--- begin ENTRIES SUPPLIED ---

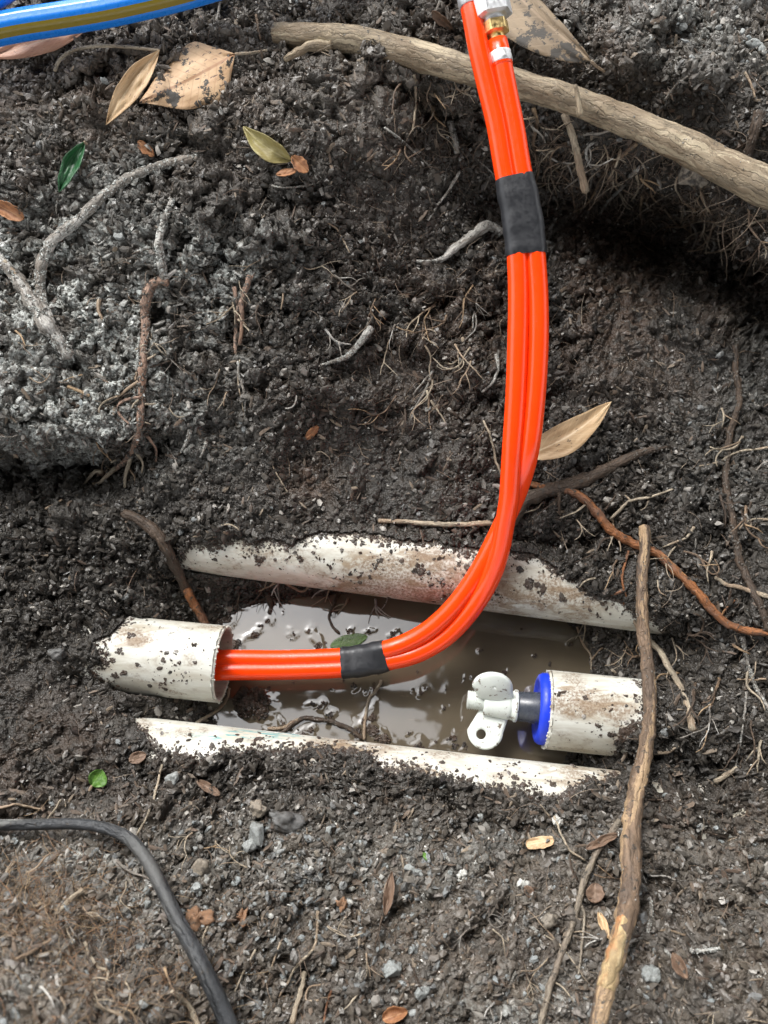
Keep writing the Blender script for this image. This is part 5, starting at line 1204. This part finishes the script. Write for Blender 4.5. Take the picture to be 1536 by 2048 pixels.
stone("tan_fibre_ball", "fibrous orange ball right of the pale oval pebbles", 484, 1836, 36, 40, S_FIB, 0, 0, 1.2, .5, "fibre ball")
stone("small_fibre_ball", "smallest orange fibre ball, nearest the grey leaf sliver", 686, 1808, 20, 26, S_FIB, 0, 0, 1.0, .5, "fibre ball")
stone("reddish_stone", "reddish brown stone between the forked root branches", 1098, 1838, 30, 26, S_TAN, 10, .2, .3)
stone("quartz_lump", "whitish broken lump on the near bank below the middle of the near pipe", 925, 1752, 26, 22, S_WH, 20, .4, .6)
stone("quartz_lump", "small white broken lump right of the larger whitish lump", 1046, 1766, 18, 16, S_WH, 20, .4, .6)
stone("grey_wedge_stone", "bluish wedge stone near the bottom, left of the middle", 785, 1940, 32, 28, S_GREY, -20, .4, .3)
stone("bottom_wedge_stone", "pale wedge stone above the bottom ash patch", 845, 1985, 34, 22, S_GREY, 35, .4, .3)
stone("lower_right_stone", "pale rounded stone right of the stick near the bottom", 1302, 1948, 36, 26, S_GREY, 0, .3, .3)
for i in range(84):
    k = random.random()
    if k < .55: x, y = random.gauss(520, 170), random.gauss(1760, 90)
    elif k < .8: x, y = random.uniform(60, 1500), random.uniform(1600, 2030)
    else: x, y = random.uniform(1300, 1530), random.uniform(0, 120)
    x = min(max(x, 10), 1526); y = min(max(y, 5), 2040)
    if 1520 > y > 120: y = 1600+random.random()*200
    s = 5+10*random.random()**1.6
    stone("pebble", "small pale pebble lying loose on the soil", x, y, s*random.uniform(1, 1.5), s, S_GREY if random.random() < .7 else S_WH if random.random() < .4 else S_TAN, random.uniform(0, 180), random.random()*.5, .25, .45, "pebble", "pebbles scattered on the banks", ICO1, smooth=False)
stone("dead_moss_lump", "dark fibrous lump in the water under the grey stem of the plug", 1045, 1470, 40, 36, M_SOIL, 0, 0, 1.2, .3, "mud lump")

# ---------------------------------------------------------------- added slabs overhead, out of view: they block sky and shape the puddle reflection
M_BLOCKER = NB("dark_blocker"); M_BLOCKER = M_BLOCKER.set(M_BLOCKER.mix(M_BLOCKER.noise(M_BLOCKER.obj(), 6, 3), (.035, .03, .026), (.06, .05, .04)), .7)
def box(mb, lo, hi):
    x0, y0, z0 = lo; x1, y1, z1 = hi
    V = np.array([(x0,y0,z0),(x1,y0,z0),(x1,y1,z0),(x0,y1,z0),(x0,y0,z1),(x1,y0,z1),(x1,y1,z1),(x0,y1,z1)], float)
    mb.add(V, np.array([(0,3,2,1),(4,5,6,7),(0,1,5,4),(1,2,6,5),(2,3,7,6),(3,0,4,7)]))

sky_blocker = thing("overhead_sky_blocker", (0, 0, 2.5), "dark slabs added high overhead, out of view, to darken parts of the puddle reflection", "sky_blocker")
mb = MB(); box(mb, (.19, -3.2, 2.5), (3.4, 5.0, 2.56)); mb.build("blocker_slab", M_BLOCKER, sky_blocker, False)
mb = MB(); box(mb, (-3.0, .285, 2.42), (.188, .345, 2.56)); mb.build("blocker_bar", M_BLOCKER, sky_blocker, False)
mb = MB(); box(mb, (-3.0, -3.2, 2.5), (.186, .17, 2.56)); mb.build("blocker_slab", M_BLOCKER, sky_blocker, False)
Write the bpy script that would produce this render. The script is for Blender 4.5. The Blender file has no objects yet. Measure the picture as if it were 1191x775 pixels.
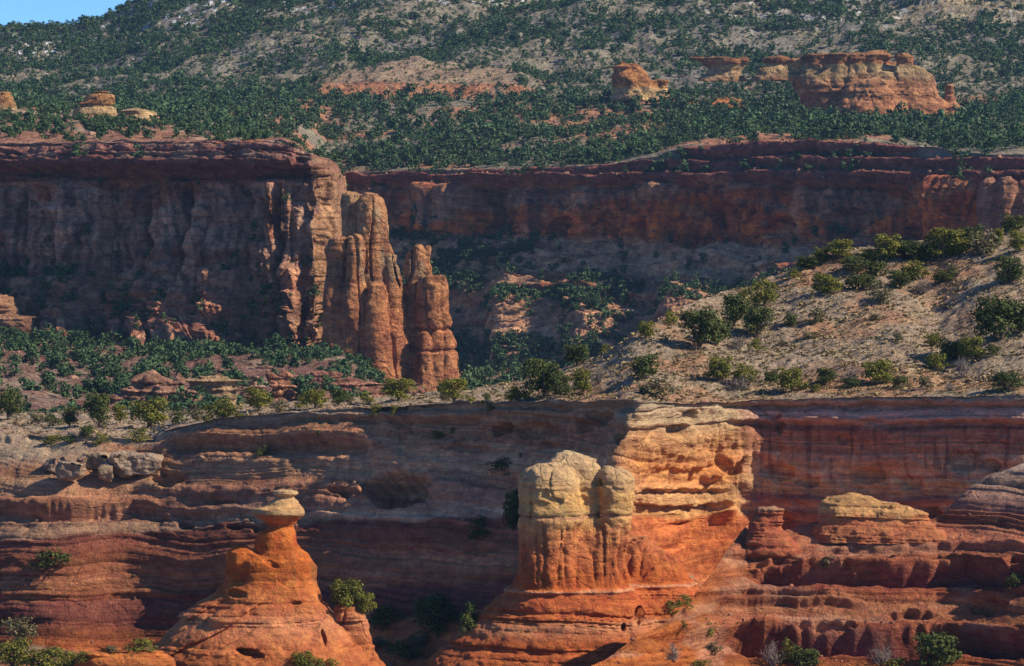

--- end ENTRIES SUPPLIED ---

▶ _EXERCISE DIRECTIONS_:
Quote the records in their entirety, keeping the wording exact and excluding pictures.

▶ _WRITTEN RESPONSE_:
Keep writing the Blender script for this image. This is part 5, starting at line 1204. This part finishes the script. Write for Blender 4.5. Take the picture to be 1536 by 2048 pixels.
stone("tan_fibre_ball", "fibrous orange ball right of the pale oval pebbles", 484, 1836, 36, 40, S_FIB, 0, 0, 1.2, .5, "fibre ball")
stone("small_fibre_ball", "smallest orange fibre ball, nearest the grey leaf sliver", 686, 1808, 20, 26, S_FIB, 0, 0, 1.0, .5, "fibre ball")
stone("reddish_stone", "reddish brown stone between the forked root branches", 1098, 1838, 30, 26, S_TAN, 10, .2, .3)
stone("quartz_lump", "whitish broken lump on the near bank below the middle of the near pipe", 925, 1752, 26, 22, S_WH, 20, .4, .6)
stone("quartz_lump", "small white broken lump right of the larger whitish lump", 1046, 1766, 18, 16, S_WH, 20, .4, .6)
stone("grey_wedge_stone", "bluish wedge stone near the bottom, left of the middle", 785, 1940, 32, 28, S_GREY, -20, .4, .3)
stone("bottom_wedge_stone", "pale wedge stone above the bottom ash patch", 845, 1985, 34, 22, S_GREY, 35, .4, .3)
stone("lower_right_stone", "pale rounded stone right of the stick near the bottom", 1302, 1948, 36, 26, S_GREY, 0, .3, .3)
for i in range(84):
    k = random.random()
    if k < .55: x, y = random.gauss(520, 170), random.gauss(1760, 90)
    elif k < .8: x, y = random.uniform(60, 1500), random.uniform(1600, 2030)
    else: x, y = random.uniform(1300, 1530), random.uniform(0, 120)
    x = min(max(x, 10), 1526); y = min(max(y, 5), 2040)
    if 1520 > y > 120: y = 1600+random.random()*200
    s = 5+10*random.random()**1.6
    stone("pebble", "small pale pebble lying loose on the soil", x, y, s*random.uniform(1, 1.5), s, S_GREY if random.random() < .7 else S_WH if random.random() < .4 else S_TAN, random.uniform(0, 180), random.random()*.5, .25, .45, "pebble", "pebbles scattered on the banks", ICO1, smooth=False)
stone("dead_moss_lump", "dark fibrous lump in the water under the grey stem of the plug", 1045, 1470, 40, 36, M_SOIL, 0, 0, 1.2, .3, "mud lump")

# ---------------------------------------------------------------- added slabs overhead, out of view: they block sky and shape the puddle reflection
M_BLOCKER = NB("dark_blocker"); M_BLOCKER = M_BLOCKER.set(M_BLOCKER.mix(M_BLOCKER.noise(M_BLOCKER.obj(), 6, 3), (.035, .03, .026), (.06, .05, .04)), .7)
def box(mb, lo, hi):
    x0, y0, z0 = lo; x1, y1, z1 = hi
    V = np.array([(x0,y0,z0),(x1,y0,z0),(x1,y1,z0),(x0,y1,z0),(x0,y0,z1),(x1,y0,z1),(x1,y1,z1),(x0,y1,z1)], float)
    mb.add(V, np.array([(0,3,2,1),(4,5,6,7),(0,1,5,4),(1,2,6,5),(2,3,7,6),(3,0,4,7)]))

sky_blocker = thing("overhead_sky_blocker", (0, 0, 2.5), "dark slabs added high overhead, out of view, to darken parts of the puddle reflection", "sky_blocker")
mb = MB(); box(mb, (.19, -3.2, 2.5), (3.4, 5.0, 2.56)); mb.build("blocker_slab", M_BLOCKER, sky_blocker, False)
mb = MB(); box(mb, (-3.0, .285, 2.42), (.188, .345, 2.56)); mb.build("blocker_bar", M_BLOCKER, sky_blocker, False)
mb = MB(); box(mb, (-3.0, -3.2, 2.5), (.186, .17, 2.56)); mb.build("blocker_slab", M_BLOCKER, sky_blocker, False)
Write the bpy script that would produce this render. The script is for Blender 4.5. The Blender file has no objects yet. Measure the picture as if it were 1191x775 pixels.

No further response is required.